O ano que acaba e o que começa - CONTARDO CALLIGARIS
FOLHA DE SP
Nos anos 1950, na Itália, circulava uma piada.
Um padre transita de bicicleta pela praça de um vilarejo e quase é atropelado por um caminhão. Um guarda de trânsito, que é membro do Partido Comunista, comenta: "Padre, você teve sorte, hein?". E o padre: "Não foi sorte, não. É que você não consegue enxergá-lo, mas aqui comigo, na garupa, sempre vem Deus". O guarda, triunfante, tirando do bolso seu carnê de multas: "Dois numa bicicleta? Lamento, padre, esta é uma infração grave".
Penso nessa piada a cada vez que alguém me diz que, na sua vida, algo está certo "graças a Deus".
Tudo isso para dizer que a nossa vida e o estado do mundo dependem de nós —com um pouco de sorte, eventualmente.
Nestes dias, os jornais e a televisão nos oferecem as tradicionais revisões conclusivas do ano que passou. Todos gostamos de um balanço. Qual é, para mim, o fato dominante de 2015? (Não é Eduardo Cunha; lamento, mas, à vista do que é para mim o fato do ano, a política nacional não passa de um pastelão ruim).

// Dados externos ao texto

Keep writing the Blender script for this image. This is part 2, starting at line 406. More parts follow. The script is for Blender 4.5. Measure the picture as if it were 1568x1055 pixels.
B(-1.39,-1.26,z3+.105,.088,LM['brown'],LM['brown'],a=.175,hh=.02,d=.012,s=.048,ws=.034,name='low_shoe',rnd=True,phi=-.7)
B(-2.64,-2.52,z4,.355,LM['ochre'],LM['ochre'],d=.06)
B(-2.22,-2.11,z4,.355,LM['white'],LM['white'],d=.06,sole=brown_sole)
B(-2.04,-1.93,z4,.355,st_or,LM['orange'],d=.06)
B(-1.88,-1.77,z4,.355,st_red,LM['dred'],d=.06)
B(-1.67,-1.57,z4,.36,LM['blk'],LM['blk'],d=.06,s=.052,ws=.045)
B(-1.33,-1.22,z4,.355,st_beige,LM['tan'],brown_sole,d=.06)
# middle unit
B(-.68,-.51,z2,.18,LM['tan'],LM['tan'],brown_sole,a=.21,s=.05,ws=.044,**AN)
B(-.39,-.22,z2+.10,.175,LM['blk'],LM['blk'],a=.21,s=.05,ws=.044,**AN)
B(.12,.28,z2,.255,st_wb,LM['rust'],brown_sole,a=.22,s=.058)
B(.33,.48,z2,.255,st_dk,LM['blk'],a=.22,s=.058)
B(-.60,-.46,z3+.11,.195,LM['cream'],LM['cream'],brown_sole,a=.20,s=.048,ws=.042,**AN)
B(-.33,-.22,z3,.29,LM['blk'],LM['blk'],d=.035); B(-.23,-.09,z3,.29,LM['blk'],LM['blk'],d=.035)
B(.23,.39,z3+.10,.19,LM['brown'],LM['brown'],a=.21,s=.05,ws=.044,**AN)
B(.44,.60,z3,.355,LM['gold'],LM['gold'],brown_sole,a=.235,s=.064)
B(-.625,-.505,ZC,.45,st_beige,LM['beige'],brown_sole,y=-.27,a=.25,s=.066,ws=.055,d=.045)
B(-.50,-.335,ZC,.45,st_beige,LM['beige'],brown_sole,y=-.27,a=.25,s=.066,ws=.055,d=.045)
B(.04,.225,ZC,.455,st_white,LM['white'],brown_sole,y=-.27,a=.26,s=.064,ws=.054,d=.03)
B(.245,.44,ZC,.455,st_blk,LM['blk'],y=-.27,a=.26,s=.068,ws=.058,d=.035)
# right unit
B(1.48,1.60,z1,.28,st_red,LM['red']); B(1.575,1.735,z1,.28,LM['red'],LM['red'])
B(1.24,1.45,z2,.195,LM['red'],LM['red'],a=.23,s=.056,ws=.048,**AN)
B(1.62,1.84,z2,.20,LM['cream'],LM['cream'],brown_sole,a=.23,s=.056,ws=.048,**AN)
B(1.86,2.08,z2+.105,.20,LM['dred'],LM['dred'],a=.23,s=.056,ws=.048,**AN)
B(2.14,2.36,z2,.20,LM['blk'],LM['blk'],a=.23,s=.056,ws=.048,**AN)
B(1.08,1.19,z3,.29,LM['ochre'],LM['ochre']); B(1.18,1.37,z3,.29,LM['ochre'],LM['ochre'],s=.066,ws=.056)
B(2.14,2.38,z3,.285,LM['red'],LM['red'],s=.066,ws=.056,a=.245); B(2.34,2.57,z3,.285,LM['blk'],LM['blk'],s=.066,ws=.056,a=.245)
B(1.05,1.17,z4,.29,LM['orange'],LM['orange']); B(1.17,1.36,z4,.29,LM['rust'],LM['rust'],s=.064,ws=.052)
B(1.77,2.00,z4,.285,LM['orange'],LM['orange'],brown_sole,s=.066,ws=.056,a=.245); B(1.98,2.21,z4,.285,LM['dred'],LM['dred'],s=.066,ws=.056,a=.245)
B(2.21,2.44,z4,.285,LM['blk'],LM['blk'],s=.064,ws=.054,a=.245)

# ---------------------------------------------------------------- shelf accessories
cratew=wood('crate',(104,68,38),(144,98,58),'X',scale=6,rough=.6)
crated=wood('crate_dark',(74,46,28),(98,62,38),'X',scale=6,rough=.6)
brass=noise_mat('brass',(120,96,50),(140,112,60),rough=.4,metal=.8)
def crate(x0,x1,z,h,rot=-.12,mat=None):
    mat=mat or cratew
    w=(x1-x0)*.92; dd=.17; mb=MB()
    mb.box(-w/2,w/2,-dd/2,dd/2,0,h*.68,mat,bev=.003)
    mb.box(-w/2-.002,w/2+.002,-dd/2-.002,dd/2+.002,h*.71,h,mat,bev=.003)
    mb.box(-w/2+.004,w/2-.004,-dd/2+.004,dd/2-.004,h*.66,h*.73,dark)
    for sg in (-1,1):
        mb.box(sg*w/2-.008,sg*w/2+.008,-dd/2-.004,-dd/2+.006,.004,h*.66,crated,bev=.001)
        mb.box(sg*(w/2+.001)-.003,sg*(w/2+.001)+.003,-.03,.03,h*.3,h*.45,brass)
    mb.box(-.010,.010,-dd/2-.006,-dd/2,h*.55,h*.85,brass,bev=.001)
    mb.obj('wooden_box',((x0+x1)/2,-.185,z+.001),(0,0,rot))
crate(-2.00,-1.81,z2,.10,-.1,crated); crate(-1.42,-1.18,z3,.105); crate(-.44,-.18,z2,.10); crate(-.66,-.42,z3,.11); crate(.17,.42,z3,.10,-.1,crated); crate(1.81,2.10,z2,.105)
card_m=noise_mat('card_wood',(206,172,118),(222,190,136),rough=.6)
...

Neste ano, mais de um milhão de refugiados foi da Ásia e da África para a Europa —metade deles da Síria.
Admiro especialmente a coragem dos que fugiram com os filhos pequenos. Graças a eles, reaprendi o que significa ser humano: o medo de morrer e de destinar seus filhos à morte não bastou para pará-los. Eles me lembraram assim que, para os homens, existem coisas mais importantes do que a vida (por ex., a liberdade, a dignidade, a honra).
Três corolários do fato do ano.
1) Os europeus terão que decidir quem eles querem ser. Se o que os define for um conjunto de religião, costumes, tradições e língua, eles só poderão se sentir ameaçados pelos recém-chegados. Se eles se definirem pelos valores que eles mesmos inventaram —liberdade, igualdade e solidariedade—, eles, portanto, ajudarão e acolherão os recém-chegados.
Ou seja, na resposta aos refugiados, os europeus decidirão quem eles são e seu próprio futuro.
2) Os que chegam à Europa fogem de seu país e de seus costumes. Essa mudança, que eles desejam, não deixa de ser um conflito interno dilacerante. Será que eles e os descendentes deles, mesmo se forem acolhidos, conseguirão um dia se sentir em casa na Europa? Ou, obcecados pelo sentimento de ter traído suas origens, ficarão numa mistura eterna e contraditória de inveja e sentimento de exclusão?
3) O fundamentalismo do Estado Islâmico, do qual muitos refugiados fugiram, foi de grande ajuda para reconhecer que nossos inimigos são os que querem converter o mundo, impor sua fé. Tenho igual respeito por evangélicos, ateus, muçulmanos, satanistas ou adoradores do sexo selvagem —contanto que ninguém sonhe em exigir que todos sigam seus preceitos.
O fato dominante do ano tem dois cartões-postais. Um vale para o ano passado; o outro, para o ano que começa amanhã.
Há a imagem do pequeno Alan Kurdi, de dois anos, deitado de bruços entre a água e a areia de uma praia da Turquia. A fotografia comoveu o mundo. Na primeira vez que eu a vi, meu desespero não foi só pelo corpo inerte do pequeno Alan; imaginei que o policial estivesse escrevendo algo, uma multa por sujar as praias da Turquia? Uma lista dos corpos encontrados naquele dia? A burocracia de um gesto que imaginei me revoltou. Soube logo que o policial estava aos prantos.
Depois de Alan, dezenas de crianças se afogaram na tentativa de atravessar o mar e chegar à Grécia, à Turquia, à Itália.
E há uma outra foto que me arranca as lágrimas; é de Tyler Hicks, e o "New York Times" a escolheu para introduzir as fotos do ano. A imagem faz parte de uma série sobre a chegada de um grupo de refugiados à ilha de Lesbos, na Grécia. Há uma espécie de justiça histórica, aliás, pela qual, fugindo do horror do Estado Islâmico, os refugiados encontram salvação na ilha onde nasceu Safo e que é ainda hoje um lugar de peregrinação para os homossexuais, ou seja, para aqueles que o fundamentalismo condena à morte.
Na fotografia, vemos um menino, com uma salva-vidas a tiracolo, como se ele estivesse a salvo só pela metade.
Ele adotará e será adotado pelo novo país, seja ele qual for? Não sabemos o futuro, mas, naquela praia, o olhar dele é vivo, cheio de sonhos e de alegria.
Meu voto para o ano que vem é que a gente consiga pensar e agir à altura da esperança estampada na cara deste menino.